24 Ekim 2008 Cuma

SINAV KAYGISININ ÖĞRENME ÜZERİNDEKİ ETKİSİ

Kaygı Başarıya Düşman Mı Dost Mu? Kaygı Hiç mi Olmamalı? Hangi Noktadan
Sonra Esaret Başlıyor?
Öğrenme, kişinin yaşamını sürdürebilmesi ve süregelen yaşamdan doyum alması için
gerekli tüm bilgi, eylem ve becerilerin kazanılması sürecidir. Bu süreçte yaşamdan haz
duyulabilmesi, hedef ve beklentilerin belirlenmesi ve kişinin yaşam enerjisini artırması için
bir parça kaygı taşıması gereklidir.

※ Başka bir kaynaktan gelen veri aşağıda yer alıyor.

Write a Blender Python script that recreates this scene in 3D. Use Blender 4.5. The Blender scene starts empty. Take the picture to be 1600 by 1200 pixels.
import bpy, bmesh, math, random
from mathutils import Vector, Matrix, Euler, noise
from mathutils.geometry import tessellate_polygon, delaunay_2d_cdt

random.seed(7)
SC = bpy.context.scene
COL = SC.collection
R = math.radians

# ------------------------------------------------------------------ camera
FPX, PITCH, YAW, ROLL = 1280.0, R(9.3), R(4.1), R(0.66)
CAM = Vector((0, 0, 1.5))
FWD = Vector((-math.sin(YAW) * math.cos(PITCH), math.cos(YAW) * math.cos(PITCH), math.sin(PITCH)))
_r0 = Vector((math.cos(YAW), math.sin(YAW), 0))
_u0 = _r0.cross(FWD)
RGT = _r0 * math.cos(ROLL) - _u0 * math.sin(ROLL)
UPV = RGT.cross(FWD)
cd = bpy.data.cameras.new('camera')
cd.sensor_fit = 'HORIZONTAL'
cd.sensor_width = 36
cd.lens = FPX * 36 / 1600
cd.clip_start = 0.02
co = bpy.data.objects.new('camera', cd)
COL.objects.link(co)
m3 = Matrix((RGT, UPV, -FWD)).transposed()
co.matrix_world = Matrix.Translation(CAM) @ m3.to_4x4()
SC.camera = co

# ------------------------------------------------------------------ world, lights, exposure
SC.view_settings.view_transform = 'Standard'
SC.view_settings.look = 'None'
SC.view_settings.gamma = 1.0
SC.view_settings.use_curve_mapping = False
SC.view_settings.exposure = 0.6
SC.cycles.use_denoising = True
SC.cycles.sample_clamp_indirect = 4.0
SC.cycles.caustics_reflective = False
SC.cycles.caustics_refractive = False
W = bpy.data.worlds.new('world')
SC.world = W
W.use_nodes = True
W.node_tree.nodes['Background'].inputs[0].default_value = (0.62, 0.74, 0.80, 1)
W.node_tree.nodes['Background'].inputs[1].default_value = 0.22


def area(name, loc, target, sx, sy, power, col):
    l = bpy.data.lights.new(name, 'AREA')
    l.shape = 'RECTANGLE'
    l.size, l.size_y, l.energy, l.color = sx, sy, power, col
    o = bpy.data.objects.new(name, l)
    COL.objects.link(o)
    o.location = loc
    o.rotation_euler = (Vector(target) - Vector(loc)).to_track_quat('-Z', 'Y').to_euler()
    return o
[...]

Bu nedenle kaygıyı hayatımızdan tamamen çıkartmak
yerine, onunla mücadele ederek kontrol altında tutmak, onun varlığından faydalanmak
gerçekçi bir çözüm olacaktır.
Normal düzeydeki bir kaygı kişiye; istek duyma, karar alma, alınan kararlar
doğrultusunda enerji üretme ve bu enerjiyi kullanarak performansını yükseltme açısından
yardımcı olur. Hiç kaygı yaşamadığımız durumlarda ise, yapılacak olan işi elden geldiğince iyi
yapmak için içimizde bir istek oluşmadığından sonuç genellikle olumsuz olmaktadır.
Ancak yaşanan kaygı çok yoğun ise, kişinin enerjisini verimli bir biçimde kullanması,
dikkatini ve gücünü yapacağı işe yönlendirmesi engellenir. Kişi potansiyelini tümüyle
kullanamaz ve beklenen performansa erişemez.